DUBAI: Tasweek Real Estate Development and Marketing’s latest comprehensive market intelligence report highlighting the second quarter of 2014 shows that real estate activities have settled down since the initial frenzy triggered by Dubai’s successful 2020 World Expo hosting bid.
The Abu Dhabi Government’s decision to revoke housing allowances for employees living outside the emirate continues to boost local rental prices, though, while Dubai’s own rental rates have been posting a 5 to 10 per cent increase on average from Q1.
“For Q2 the markets have been gradually cooling down and sustaining the gains made shortly after the announcement of Dubai’s Expo 2020 win. The market has more or less reached a level of stability driven by the key factors of affordable housing and rents that are fostering parallel growth in small and medium businesses. This equilibrium will enable industry players to evaluate past trends and gear up for more diverse activity in the second half of the year. We expect confidence among global investors to continue to increase as the UAE rolls out new developments that are related to the Expo and the broader national development goals under the Vision 2021 plan,” Masood Al Awar, CEO, TASWEEK Real Estate Development and Marketing, said.
The Abu Dhabi Government’s housing allowance policy has led to big gains in rental prices, especially for studio and 1- and 2- bedroom spaces where rent prices have hiked 20 per cent on average from Q1 2014 rates. Office market supply slowed down in Q2, with prices starting to stabilize. The commercial sector still has a long way to go before it recovers prices fully.
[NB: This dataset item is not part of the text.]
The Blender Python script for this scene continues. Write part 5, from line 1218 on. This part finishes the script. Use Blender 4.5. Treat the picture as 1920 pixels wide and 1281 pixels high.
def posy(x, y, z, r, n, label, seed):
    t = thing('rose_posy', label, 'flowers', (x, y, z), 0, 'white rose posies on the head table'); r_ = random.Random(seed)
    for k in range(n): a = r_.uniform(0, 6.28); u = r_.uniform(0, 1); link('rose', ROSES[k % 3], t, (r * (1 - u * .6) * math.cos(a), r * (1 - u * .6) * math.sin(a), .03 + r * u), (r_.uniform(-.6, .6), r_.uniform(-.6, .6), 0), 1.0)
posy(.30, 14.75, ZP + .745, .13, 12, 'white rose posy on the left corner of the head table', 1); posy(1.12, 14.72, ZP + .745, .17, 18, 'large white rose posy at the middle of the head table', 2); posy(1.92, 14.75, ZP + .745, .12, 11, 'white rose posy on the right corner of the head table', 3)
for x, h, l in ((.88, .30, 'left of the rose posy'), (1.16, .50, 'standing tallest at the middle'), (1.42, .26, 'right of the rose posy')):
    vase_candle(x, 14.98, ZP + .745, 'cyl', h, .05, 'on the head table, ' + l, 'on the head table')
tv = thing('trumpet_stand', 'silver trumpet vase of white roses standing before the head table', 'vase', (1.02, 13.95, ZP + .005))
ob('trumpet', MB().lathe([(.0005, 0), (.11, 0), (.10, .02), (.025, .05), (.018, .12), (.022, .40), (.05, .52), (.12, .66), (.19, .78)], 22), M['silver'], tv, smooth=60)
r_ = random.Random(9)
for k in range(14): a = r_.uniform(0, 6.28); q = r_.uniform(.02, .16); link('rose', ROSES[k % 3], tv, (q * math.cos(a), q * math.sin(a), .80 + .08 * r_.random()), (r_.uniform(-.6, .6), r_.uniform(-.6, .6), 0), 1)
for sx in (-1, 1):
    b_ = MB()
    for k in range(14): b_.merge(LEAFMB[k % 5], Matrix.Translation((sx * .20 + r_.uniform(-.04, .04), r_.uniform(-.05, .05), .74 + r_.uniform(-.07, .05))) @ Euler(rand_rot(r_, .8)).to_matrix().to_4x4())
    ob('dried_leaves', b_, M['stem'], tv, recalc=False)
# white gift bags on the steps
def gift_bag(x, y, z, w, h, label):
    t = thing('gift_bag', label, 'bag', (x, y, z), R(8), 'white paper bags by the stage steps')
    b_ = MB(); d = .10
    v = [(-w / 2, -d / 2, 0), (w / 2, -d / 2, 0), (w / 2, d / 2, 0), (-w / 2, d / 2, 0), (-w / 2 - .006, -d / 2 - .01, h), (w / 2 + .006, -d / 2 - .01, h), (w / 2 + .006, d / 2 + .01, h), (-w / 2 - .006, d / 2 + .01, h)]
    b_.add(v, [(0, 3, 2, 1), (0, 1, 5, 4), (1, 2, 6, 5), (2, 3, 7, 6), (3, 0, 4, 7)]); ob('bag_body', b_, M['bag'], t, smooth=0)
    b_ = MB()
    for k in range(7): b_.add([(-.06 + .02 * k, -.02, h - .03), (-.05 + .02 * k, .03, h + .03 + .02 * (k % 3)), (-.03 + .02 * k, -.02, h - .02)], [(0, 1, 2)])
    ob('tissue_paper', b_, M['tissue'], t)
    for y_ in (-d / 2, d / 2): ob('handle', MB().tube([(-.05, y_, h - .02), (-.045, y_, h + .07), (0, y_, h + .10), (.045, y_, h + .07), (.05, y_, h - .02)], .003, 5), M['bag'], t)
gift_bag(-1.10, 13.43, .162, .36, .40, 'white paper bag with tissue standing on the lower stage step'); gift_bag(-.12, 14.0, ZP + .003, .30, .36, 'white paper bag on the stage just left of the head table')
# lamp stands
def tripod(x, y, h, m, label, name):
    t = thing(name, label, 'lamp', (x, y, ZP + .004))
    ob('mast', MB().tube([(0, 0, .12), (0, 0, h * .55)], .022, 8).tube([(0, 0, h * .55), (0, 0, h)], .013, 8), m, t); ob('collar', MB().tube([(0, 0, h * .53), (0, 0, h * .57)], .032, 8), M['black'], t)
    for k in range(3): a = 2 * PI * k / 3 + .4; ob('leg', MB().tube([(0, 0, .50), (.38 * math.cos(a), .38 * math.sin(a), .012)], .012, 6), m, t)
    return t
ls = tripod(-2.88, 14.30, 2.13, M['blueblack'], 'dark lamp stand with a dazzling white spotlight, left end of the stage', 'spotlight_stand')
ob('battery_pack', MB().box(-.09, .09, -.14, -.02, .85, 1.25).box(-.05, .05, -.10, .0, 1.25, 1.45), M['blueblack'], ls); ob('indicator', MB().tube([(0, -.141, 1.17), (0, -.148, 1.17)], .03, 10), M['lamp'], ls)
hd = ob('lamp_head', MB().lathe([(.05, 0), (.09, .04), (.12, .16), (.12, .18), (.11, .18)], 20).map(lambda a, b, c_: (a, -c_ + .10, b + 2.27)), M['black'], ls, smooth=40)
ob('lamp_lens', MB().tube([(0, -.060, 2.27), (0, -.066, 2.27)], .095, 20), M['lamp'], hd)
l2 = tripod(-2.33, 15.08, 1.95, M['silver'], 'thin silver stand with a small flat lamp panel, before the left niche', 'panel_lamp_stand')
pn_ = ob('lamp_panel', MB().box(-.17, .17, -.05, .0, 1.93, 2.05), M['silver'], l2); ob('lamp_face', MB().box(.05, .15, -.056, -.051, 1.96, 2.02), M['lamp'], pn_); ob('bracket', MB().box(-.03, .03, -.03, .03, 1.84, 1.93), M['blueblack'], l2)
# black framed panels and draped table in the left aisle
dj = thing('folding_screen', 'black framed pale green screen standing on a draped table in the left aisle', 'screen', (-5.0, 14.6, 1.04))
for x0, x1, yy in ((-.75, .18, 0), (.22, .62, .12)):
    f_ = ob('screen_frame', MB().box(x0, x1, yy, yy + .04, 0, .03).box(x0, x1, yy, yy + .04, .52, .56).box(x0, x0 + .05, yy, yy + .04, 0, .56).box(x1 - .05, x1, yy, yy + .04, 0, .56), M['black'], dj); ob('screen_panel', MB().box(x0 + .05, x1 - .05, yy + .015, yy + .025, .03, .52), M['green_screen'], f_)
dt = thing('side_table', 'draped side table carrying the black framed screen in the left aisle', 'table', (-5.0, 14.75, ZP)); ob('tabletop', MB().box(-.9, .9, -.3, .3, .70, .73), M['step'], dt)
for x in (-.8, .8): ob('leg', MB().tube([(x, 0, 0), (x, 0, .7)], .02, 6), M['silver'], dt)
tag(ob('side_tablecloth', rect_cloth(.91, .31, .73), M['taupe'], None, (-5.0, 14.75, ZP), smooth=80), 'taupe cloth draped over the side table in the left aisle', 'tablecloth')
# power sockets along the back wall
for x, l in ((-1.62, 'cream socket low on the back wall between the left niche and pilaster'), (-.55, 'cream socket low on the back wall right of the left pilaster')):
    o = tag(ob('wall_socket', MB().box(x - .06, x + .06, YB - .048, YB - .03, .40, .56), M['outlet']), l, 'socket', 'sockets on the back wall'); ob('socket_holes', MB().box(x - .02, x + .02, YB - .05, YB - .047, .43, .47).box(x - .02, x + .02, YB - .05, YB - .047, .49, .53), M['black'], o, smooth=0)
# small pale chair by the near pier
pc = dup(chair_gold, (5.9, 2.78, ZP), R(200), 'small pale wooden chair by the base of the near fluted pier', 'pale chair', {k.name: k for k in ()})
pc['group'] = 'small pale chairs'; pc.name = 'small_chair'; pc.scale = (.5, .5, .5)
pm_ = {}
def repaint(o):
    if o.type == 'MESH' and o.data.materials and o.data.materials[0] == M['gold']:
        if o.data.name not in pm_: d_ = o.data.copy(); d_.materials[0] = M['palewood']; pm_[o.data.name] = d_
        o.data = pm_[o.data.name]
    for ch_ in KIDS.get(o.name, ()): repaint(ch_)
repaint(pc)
Some of the best residential rental deals can be found at the Muroor Road (studio ~ AED 35,000, 1-bedroom ~AED 50,000, 2-bedroom ~AED 75,000), Al Markaziyah (studio ~ AED 40,000, 1-bedroom ~AED 70,000, 2-bedroom ~ AED 80,000), and Al Reef (studio ~ AED 58,000, 1-bedroom ~AED 72,000, 2-bedroom ~ AED 94,000) areas. Al Reem Island offers studios for sale at ~ AED 688,600 and 1-bedroom homes for ~AED 1.072 million, while downtown Al Reef sells studios at ~AED 643,125 and 1-bedroom spaces at AED 913,384. Bigger 2- to 4- bedroom purchase options are available at Al Raha Beach and Hydra Village as well.
As for office leases, the best deals can be found in Muroor Road, Mohamed Bin Zayed City and Al Markaziyah; higher-end leases are available at Al Raha Beach and the Corniche.
Freehold market prices remain generally unchanged from Q1 with a few transactions reported.
Dubai’s real estate market is currently controlling rental price upturns amidst recovering market activity and increasing stability resulting from government actions such as raising registration fees from 2 to 4 per cent and ensuring more transparency through integrated system checks. These actions aim to rein in the market and reduce price speculations.
With its population expected to grow 7 per cent to 3.4 million from 2015 to 2020, Dubai is expected to experience increased demand for real estate during the said period. At present, the best residential rental options can be found at International City (studio ~ AED 39,000, 1-bedroom ~AED 51,000, 2-bedroom ~ AED 72,000), Dubai Silicon Oasis (studio ~ AED 46,000, 1-bedroom ~AED 62,000, 2-bedroom ~ AED 87,000), and Discovery Gardens (studio ~ AED 52,000, 1-bedroom ~AED 70,000).
Good sale prices, on the other hand, can be had at International City (studio ~AED 409,000, 1-bedroom ~AED 568,000, 2-bedroom ~AED 920,000), Dubai Silicon Oasis (studio ~AED 468,000, 1-bedroom ~AED 734,000, 2-bedroom ~ AED 1.204 million), and Dubai Investment Park (studio ~ AED 470,000, 1-bedroom ~AED 782,500, 2-bedroom ~ AED 960,000).
As for office spaces, demand in Dubai continues to be far less than supply although the gap is closer compared to past figures. TASWEEK expects demand to gradually climb over the next two to three quarters parallel to the projected economic growth of the emirate. Rents have generally remained the same through Q2, with Dubai Silicon Oasis and Dubai Investment Park offering the lowest rates per square feet and Dubai Marina and the Dubai International Financial Centre fetching the highest.
Government housing policy continues to have a positive impact on residential rental rates in Abu Dhabi, while Dubai’s property sector is likewise benefitting from regulatory actions taken by both the Dubai Government and the central bank and a solid portfolio of around 744 real estate projects underway collectively worth $123 billion.
“Abu Dhabi and Dubai continue to leverage the strong start of industry this year and will be able to plan for more diverse and dynamic real estate growth as the market settles down. Industry remains on track to log what promises to be its best performance yet in recent years. Moving forward, attention to affordable housing and rental is vital to sustaining momentum beyond 2014. For our part TASWEEK will continue to monitor and share key market movements to ensure that this happens,” Al Awar, added.